Expulsions in the Jordan Valley are distanced from media attention, but also from the funding of aid agencies and for years now they have been far from the Palestinian political summits. What can be done?
It is true: apart from few exceptions, politically and geographically isolated, the Jordan Valley is far from attracting big groups of international and Israeli activists such as those who have mobilized their energies against Gaza’s blockade, evictions in East Jerusalem, or along side non-violent local committees against the Wall and the occupation in villages throughout the West Bank.
In addition to the geographical distance which separates indigenous communities, the Jordan Valley is less inhabited (as it is area C) than other areas of the West Bank. Furthermore, there is a gap between Bedouin pastoral nomadic and stationary communities. As representatives of solidarity movements and groups, it is essential to be self-critical, since throughout the years we have abandoned area C and the Jordan Valley. It is important to achieve an end to the Israeli occupation and support campaigns against settlement expansion, as well as to provide Bedouin communities with water and electricity: all is part of this objective. Eventually, with Salam Fayyad’s government, the Palestinian Authority realized that area C is part of occupied Palestine and it is necessary to advocate for projects and initiatives in the region.
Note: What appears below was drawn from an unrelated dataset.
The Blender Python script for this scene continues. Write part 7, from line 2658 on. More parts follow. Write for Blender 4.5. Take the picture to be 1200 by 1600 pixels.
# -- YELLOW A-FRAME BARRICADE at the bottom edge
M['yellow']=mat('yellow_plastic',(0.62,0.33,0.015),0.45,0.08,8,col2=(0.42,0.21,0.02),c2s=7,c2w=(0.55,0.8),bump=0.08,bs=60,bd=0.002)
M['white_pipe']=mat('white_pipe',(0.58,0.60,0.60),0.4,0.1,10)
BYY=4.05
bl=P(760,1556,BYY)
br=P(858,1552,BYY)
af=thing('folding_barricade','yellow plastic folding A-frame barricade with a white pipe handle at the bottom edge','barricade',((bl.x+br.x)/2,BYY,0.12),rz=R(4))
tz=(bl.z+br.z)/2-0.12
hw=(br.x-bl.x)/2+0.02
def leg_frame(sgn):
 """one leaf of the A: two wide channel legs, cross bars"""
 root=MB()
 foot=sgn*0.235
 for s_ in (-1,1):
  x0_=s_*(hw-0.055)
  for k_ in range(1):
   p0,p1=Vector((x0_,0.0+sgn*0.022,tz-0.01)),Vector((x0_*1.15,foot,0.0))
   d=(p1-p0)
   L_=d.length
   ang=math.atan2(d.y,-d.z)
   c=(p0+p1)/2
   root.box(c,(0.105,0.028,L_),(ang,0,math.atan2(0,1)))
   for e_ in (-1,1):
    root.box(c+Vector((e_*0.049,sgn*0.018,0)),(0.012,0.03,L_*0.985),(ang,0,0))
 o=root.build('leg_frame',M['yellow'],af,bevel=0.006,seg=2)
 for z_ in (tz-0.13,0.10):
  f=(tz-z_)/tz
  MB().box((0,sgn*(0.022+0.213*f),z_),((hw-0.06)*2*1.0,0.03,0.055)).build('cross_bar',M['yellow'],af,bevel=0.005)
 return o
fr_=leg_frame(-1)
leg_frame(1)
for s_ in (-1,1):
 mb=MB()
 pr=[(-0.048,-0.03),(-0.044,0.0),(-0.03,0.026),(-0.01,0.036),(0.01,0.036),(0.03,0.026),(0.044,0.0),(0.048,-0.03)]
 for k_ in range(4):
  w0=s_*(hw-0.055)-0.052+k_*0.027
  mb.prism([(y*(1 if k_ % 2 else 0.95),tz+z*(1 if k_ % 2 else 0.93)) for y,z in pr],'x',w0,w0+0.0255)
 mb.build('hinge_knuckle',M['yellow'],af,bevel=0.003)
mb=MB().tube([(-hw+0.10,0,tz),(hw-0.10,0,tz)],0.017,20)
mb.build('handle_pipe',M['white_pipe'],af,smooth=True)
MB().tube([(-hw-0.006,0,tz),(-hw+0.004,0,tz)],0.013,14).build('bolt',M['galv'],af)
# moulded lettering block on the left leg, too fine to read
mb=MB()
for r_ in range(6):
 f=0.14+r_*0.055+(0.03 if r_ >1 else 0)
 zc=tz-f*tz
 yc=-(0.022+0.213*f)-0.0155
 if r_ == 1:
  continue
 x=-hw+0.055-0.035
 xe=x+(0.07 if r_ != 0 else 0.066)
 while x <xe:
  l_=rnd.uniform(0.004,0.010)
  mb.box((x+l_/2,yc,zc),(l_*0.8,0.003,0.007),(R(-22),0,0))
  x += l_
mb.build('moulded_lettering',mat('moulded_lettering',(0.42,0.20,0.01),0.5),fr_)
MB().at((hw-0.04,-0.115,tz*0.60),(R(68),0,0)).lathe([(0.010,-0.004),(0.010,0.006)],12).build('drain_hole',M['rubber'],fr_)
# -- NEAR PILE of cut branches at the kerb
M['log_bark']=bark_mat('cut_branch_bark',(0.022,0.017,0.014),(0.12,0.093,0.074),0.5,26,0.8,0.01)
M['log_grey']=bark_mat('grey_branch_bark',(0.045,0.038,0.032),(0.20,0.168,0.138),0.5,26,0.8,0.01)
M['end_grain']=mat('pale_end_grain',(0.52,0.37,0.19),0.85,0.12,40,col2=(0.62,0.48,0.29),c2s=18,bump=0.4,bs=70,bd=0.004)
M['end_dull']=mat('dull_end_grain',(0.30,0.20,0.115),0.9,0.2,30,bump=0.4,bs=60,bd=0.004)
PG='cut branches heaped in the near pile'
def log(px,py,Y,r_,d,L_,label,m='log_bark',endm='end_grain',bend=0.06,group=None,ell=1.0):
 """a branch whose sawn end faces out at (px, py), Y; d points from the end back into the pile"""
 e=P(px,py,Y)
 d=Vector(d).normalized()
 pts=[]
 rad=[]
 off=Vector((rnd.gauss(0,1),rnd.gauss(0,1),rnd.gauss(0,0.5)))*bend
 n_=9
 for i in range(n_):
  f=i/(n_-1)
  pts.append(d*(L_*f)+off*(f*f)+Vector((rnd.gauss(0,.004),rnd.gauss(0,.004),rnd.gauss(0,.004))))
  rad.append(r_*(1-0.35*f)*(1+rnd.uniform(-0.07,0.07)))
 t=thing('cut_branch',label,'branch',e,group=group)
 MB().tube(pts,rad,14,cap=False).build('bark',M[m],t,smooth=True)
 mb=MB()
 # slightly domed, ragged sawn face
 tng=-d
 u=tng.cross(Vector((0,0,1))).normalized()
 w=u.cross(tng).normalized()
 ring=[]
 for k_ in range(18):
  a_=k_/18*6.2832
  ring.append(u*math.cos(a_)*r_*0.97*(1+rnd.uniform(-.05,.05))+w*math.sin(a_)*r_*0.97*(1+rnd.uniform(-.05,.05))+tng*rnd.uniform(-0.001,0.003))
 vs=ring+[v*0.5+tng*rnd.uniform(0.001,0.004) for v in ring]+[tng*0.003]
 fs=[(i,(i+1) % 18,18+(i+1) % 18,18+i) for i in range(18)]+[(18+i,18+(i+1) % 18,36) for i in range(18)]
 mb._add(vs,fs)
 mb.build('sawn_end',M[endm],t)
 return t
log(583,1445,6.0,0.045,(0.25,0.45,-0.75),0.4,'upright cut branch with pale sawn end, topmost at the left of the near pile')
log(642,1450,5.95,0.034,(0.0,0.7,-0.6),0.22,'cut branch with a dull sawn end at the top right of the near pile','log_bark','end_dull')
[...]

The PA’s choice to ask the international community to intervene and to get international agencies to operate in the Jordan Valley, has resulted in positive responses, but Israel has intensified its repressive and destructive policy. I think that the PA should challenge the Israeli occupation and colonization in day to day life, in any possible and impossible place. The Jordan Valley is occupied Palestine, there are no A, B, and C areas. So much time has been wasted!
The Jordan Valley Campaign continues to face several challenges, along with the other popular committees in the West Bank villages: they continue popular non-violent resistance based on determination. As Fathi says, with his bright eyes and sunburnt face, while he mixes home-made hay-and-clay bricks, “To exist is to resist”.